Opinion

Tom Collins: Making the wrong call when asked for help

Tom Collins

Tom Collins

Tom Collins is an Irish News columnist and former editor of the newspaper.

If someone asks to use your mobile phone there's always the fear that it could be a scam
If someone asks to use your mobile phone there's always the fear that it could be a scam If someone asks to use your mobile phone there's always the fear that it could be a scam

I’m not sure I like myself this week.

On Tuesday I was standing in a train station worrying about first world problems – namely whether I should shell out for a ticket that would get me home an hour earlier. I already had one for a later and slower train, and it was a four-hour journey.

I was checking the price on my smartphone app. At £69 one-way it was hardly worth it, though to a dying man an extra hour for £69 might seem a bargain.

As I scrutinised the screen I was approached by a young guy in his late teens or early twenties.

He was polite and unadorned by tribal markings, nose rings or knuckle-dusters: the sort of young man you might be relieved to be introduced to as a beau by your daughter.

“I’m sorry to ask,” he said. “But my phone won’t ring out.” He held up the smashed screen and ran his fingers over its unresponsive space. “I’m worried about my friend, she is late and I can’t ring her. Would you mind if I used yours?”

Trusting people is one of my core values. But values are nothing until they are tested. In one of those moments where time momentarily freezes, my caveman brain began to work through its ‘proper response’ checklist. He was younger than me, and fitter.

It could be a scam, I thought.

I had a vision of him sprinting across the station concourse with me lumbering after him, ‘stop thief!” guldering from my lips.

Your mind does odd things when your body kicks into fight or flight mode. Mine stopped working, Incapable of fighting, I am not that good at flighting either, so my brain seized.

If I’d been able to think straight I would have given him the handset and let him make the call. It’s a clapped out Android phone. No self-respecting teen would be seen dead with it, and selling it on wouldn’t raise enough for a cup of barista-brewed coffee.

What to do? If it had been my son I’d like to think that a stranger would have trusted him. “I’ll ring her,” I said refusing to give him the phone. ”What’s the number?”

In one damning phrase I demonstrated that the ‘Good Samaritan’ didn’t trust his victim, and undermined my good deed.

“What’s your name?” I asked.

“Lewis.”

And then I tried to have a conversation with a perplexed young woman wondering how some madman got her number.

What sort of world have we created for ourselves where a cheap gadget made in India takes precedence over the immediate needs of another human being?

The debilitating effects of the world we have manufactured for ourselves can be seen often in the simplest things.

My pet hate is people who look to their feet when they pass you in a corridor because they have forgotten how to say hello.

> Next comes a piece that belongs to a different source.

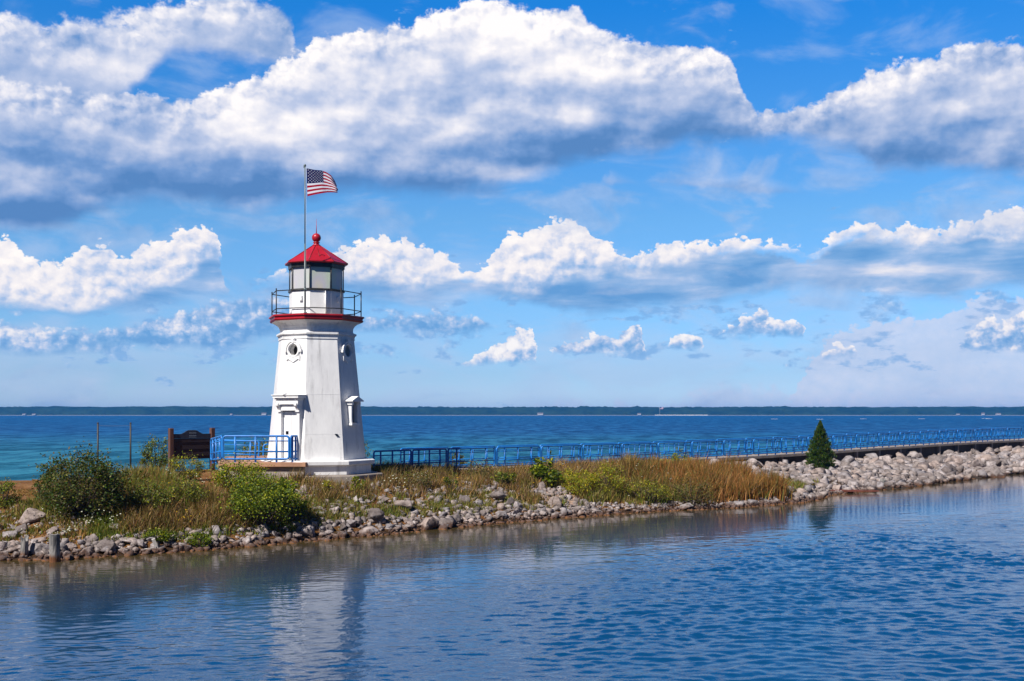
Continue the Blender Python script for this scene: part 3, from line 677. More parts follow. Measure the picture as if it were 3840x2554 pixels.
for zz in (9.39, 8.66):
    mb = MB(); mb.plane_n = Vector((0, 0, 1)); mb.tube([V8(k) * GR + Vector((0, 0, zz - 1.95)) for k in range(8)], .020, 8, closed=True); mb.build('rail', M_BLACK, rl)
for k in range(8):
    p = V8(k) * GR; MB().tube([p + Vector((0, 0, 8.42 - 1.95)), p + Vector((0, 0, 9.44 - 1.95))], .024, 8).lathe([(.005, -.03), (.035, 0), (.005, .035)], 8, p + Vector((0, 0, 9.465 - 1.95))).build('post', M_BLACK, rl)
# white masonry joint lines
for z in (5.20, 3.60):
    MB().box(fp(9, 0, rad(z) * CC - .002, z), (2 * rad(z) * math.sin(R(22.5)) - .02, .014, .022), fm(9)).build('masonry_joint', M_TRIM, LH)

# footing under the tower
ft = MB().lathe([(2.82, .3), (2.82, 1.90), (2.80, 1.945)], 8, (TX, TY, 0), False, V8).build('footing', M_CONC, None, .02); tag(ft, 'grey concrete footing under the lighthouse plinth', 'footing', kind='thing')

# flagpole and flag
PD = V8(-1) * 1.93; FPX, FPY = TX + PD.x, TY + PD.y
fpo = empty('flagpole', (FPX, FPY, 8.2)); tag(fpo, 'slim grey metal flagpole fixed to the lighthouse gallery rail', 'flagpole')
MB().tube([(0, 0, 0), (0, 0, 3.0)], .030, 10).tube([(0, 0, 3.0), (0, 0, 6.08)], .024, 10).build('pole', M_GALV, fpo)
MB().lathe([(.005, 6.06), (.045, 6.09), (.05, 6.13), (.03, 6.17), (.004, 6.18)], 12).box((-.03, 0, 6.08), (.05, .04, .10)).build('truck', M_GALV, fpo)
for zz in (1.18, .25): MB().lathe([(.03, zz - .04), (.05, zz - .03), (.05, zz + .03), (.03, zz + .04)], 10).box((.03, -.02, zz), (.10, .05, .03)).build('clamp', M_GALV, fpo)
MB().tube([(.04, -.01, .5), (.045, -.01, 6.05)], .004, 5).build('halyard', M_TRIM, fpo)

def m_cloth(name, c):
    m, t, b = mat(name, c, .8, spec=.1); tr = nd(t, 'ShaderNodeBsdfTranslucent'); tr.inputs[0].default_value = (*c, 1)
    mx = nd(t, 'ShaderNodeMixShader'); mx.inputs[0].default_value = .15
    t.links.new(b.outputs[0], mx.inputs[1]); t.links.new(tr.outputs[0], mx.inputs[2]); t.links.new(mx.outputs[0], t.nodes['Material Output'].inputs[0]); return m
M_FR, M_FW, M_FB = m_cloth('flag_red', (.42, .006, .03)), m_cloth('flag_white', (.85, .84, .88)), m_cloth('flag_navy', (.006, .008, .085))
K = 1 / 244.8
def flag_pt(u, v):           # u along the fly 0..1, v down the hoist 0..1; local x right, z down from the pole top
    top = np.array([(457, 101), (535, 112), (598, 114), (645, 130), (690, 158), (728, 205), (752, 248)]); bot = np.array([(466, 375), (545, 354), (612, 338), (660, 326), (700, 322), (735, 324), (762, 326)])
    i = u * 6; tx, tz_ = np.interp(i, range(7), top[:, 0]), np.interp(i, range(7), top[:, 1]); bx, bz = np.interp(i, range(7), bot[:, 0]), np.interp(i, range(7), bot[:, 1])
    vv = v; x = tx + (bx - tx) * vv; z = tz_ + (bz - tz_) * vv
    x += 5 * math.sin(v * 9 + u * 3) * u; z += 3.0 * math.sin(u * 11 + v * 2.0) * (1 - abs(2 * v - 1))
    dpt = .06 * math.sin(u * 7.5 - v * 2.6) * (.25 + u) + .22 * u * u + .10 * max(0, u - .45) * math.cos(v * 4)
    xp = (x - 442) * K; zp = -(z - 65) * K
    return RT * xp - N0 * dpt * 1.0 + Vector((0, 0, zp))
flag_o = empty('flag', (FPX, FPY, 14.36)); tag(flag_o, 'stars and stripes flag flying from the lighthouse flagpole', 'flag')
NU, NV = 60, 52; vs = [flag_pt(i / NU, j / NV) for j in range(NV + 1) for i in range(NU + 1)]
fs = {0: [], 1: [], 2: []}
for j in range(NV):
    s = j // 4
    for i in range(NU):
        q = (j * (NU + 1) + i, j * (NU + 1) + i + 1, (j + 1) * (NU + 1) + i + 1, (j + 1) * (NU + 1) + i)
        if i < 24 and s < 7: fs[2].append(q)
        else: fs[s % 2].append(q)
def sub(fs_, name, m, par):
    mb = MB().add(vs, fs_, True); me = mb.mesh(name, m); bm = bmesh.new(); bm.from_mesh(me)
    bmesh.ops.delete(bm, geom=[v for v in bm.verts if not v.link_faces], context='VERTS'); bm.to_mesh(me); bm.free(); o = ob(name, me, par); return o
sub(fs[0], 'red_stripes', M_FR, flag_o); sub(fs[1], 'white_stripes', M_FW, flag_o); ca = sub(fs[2], 'canton', M_FB, flag_o)
st = MB()
for r_ in range(9):
    for c_ in range(6 if r_ % 2 == 0 else 5):
        u = (.4 / 12) * (1 + 2 * c_ + (r_ % 2)); v = (7 / 13) / 10 * (1 + r_)
        for side in (-1, 1):
            q = []
            for k in range(10):
                rr = (.024 if k % 2 == 0 else .010); an = math.pi / 2 + k * math.pi / 5
                q.append(flag_pt(u + rr * math.cos(an) * .62, v - rr * math.sin(an)) + N0 * side * .006)
            st.add(q, [tuple(range(10)) if side > 0 else tuple(range(10))[::-1]])
st_me = bpy.data.meshes.new('stars'); st_me.from_pydata(st.v, [], st.f); st_me.materials.append(M_FW); ob('stars', st_me, ca)

# ------------------------------------------------------------------ platform beside the tower
pf = empty('platform', (0, 0, 0)); tag(pf, 'raised concrete deck with brown edge beside the lighthouse door', 'deck')
PL = [(-8.13, 44.10), (-11.0, 44.10), (-11.4, 44.35), (-11.75, 44.9), (-13.05, 49.4), (-12.4, 51.2), (-9.0, 52.2), (-6.9, 50.6)]
def prism(mb, poly, z0, z1):
    n = len(poly); return mb.add([(x, y, z0) for x, y in poly] + [(x, y, z1) for x, y in poly], [tuple(range(n))[::-1], tuple(range(n, 2 * n))] + [(k, (k + 1) % n, n + (k + 1) % n, n + k) for k in range(n)])
prism(MB(), PL, 2.31, 2.485).build('deck_slab', M_CONC2, pf, .015)
cx_, cy_ = np.mean([p[0] for p in PL]), np.mean([p[1] for p in PL])
prism(MB(), [(cx_ + (x - cx_) * .955, cy_ + (y - cy_) * .955) for x, y in PL], .6, 2.312).build('wall', M_CONC, pf)

# ------------------------------------------------------------------ railings
RAIL_G = 'blue pipe railing panels'
def make_panel(L, posts=(.18, .49, .81), H=1.07, full=False):
    o = empty('railing_panel'); m = MB(); r = .11; lo = .135; hi = H - .03; pts = []
    for cx2, cz, a0 in ((L - r, hi - r, 90), (L - r, lo + r, 0), (r, lo + r, -90), (r, hi - r, 180)):
        for k in range(5): t = R(a0 - k * 22.5); pts.append((cx2 + r * math.cos(t), 0, cz + r * math.sin(t)))
    m.tube(pts, .041, 8, closed=True); m.build('frame', M_BLUE, o)
    for zz, rr in ((H * .79, .025), (H * .40, .034)): MB().tube([(.03, 0, zz), (L - .03, 0, zz)], rr, 6).build('rail', M_BLUE, o)
    for p in posts: MB().tube([(p * L, .002, -.02), (p * L, .002, hi)], .040, 8).lathe([(.06, -.02), (.06, .008)], 10, (p * L, 0, 0)).build('post', M_BLUE, o)
    return o
protos = {}
def panel(p0, p1, label, group=RAIL_G):
    p0, p1 = Vector(p0), Vector(p1); d = p1 - p0; L = d.length; key = round(L * 4) / 4
    if key not in protos:
        protos[key] = make_panel(key); root = protos[key]
    else:
        src = protos[key]; root = link(src.copy())
        for ch in src.children:
            c = link(ch.copy()); c.parent = root
    root.location = p0; h = math.hypot(d.x, d.y)
    root.rotation_euler = (0, -math.atan2(d.z, h), math.atan2(d.y, d.x)); root.scale = (L / key, 1, 1)
    tag(root, label, 'railing', group); return root
FX = lambda px, Z: (px - CX) / F * Z
panel((FX(837, 44.3), 44.3, 2.48), (FX(1084, 44.3), 44.3, 2.48), 'broad bright blue railing panel in front of the white lighthouse door')
panel((FX(1090, 44.32), 44.32, 2.48), (FX(1127, 44.9), 44.92, 2.48), 'narrow blue railing panel between the wide door railing and the tower wall')
panel((FX(792, 48.6), 48.6, 2.26), (FX(832, 44.6), 44.6, 2.48), 'sloping blue railing panel beside the brown wooden sign')
panel((FX(800, 51.0), 51.0, 2.18), (FX(970, 50.4), 50.4, 2.12), 'low blue railing panel at the back of the tower deck')
panel((FX(986, 51.5), 51.5, 1.95), (FX(1230, 52.5), 52.5, 1.85), 'blue railing panel passing behind the lighthouse tower')
def rail_z(k): return float(np.interp(k, [-2, 0, 5, 9, 13, 17, 20, 26], [1.72, 1.70, 1.70, 1.77, 1.94, 2.07, 2.12, 2.18]))
ORD = ['first', 'second', 'third', 'fourth', 'fifth', 'sixth', 'seventh', 'eighth', 'ninth', 'tenth', 'eleventh', 'twelfth', 'thirteenth', 'fourteenth', 'fifteenth', 'sixteenth', 'seventeenth', 'eighteenth', 'nineteenth', 'twentieth', 'twenty-first', 'twenty-second', 'twenty-third', 'twenty-fourth']
A = Vector((-6.05, 49.0, 1.72)); B = Vector((*wk(0), 1.70)); Mi = (A + B) / 2; dd = (B - A).normalized()
panel(A, Mi - dd * .05, 'blue railing panel in the tower shadow touching the white plinth', 'shaded railing panels by the tower')
panel(Mi + dd * .05, B - dd * .06, 'blue railing panel in shade at the start of the walkway', 'shaded railing panels by the tower')
for k in range(21):
    a, b = wk(k + .02), wk(k + .97)
    panel((*a, rail_z(k)), (*b, rail_z(k + 1)), f'{ORD[k]} panel from the lighthouse in the river side walkway railing', 'river side walkway railing')
for k in range(-1, 21):
    a, b = wk(k + .55, 1.75), wk(k + 1.50, 1.75)
    panel((*a, rail_z(k + .6)), (*b, rail_z(k + 1.5)), f'{ORD[k + 1]} panel from the lighthouse in the lake side walkway railing', 'lake side walkway railing')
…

Such things might seem small and insignificant.

But multiplied a billion times they result in people being refused help because they are poor and old; people being turned away because they are refugees from another country, or, as my daughter discovered this week on a school trip to Poland, people being killed in their millions because they are Jews, or gay, or Roma.

The narcissism of reality television and Twitter propels the morally bankrupt into the highest offices of state, and the down-trodden into the gutter. We build walls not bridges; we make war not peace; and we demonise those who oppose us.

In the United States, recently propelled by a corrupted electoral system into one of the circles of hell, evangelicals drive around in cars with the initials WWJD on their rear bumpers. What Would Jesus Do?

Intolerant of intolerance, he would be standing up for those the current president despises. And if he had been asked for the loan of his phone on a station concourse, he would have handed it over willingly and told the lad to keep it.

Lewis is unlikely ever to read this. But I’d like to take this opportunity to say sorry for thinking he might be a thief.

If I’d paid more attention in religious education I would have remembered that even thieves can be good, and a ‘rich’ man holding a mobile phone is unlikely to force his way through the eye of a needle.

In less than a month it will be time to put on the proverbial sackcloth and ashes. Perhaps this year I should give up my mobile phone for Lent. If I need to make an urgent call I can always ask someone to give me a loan of their’s.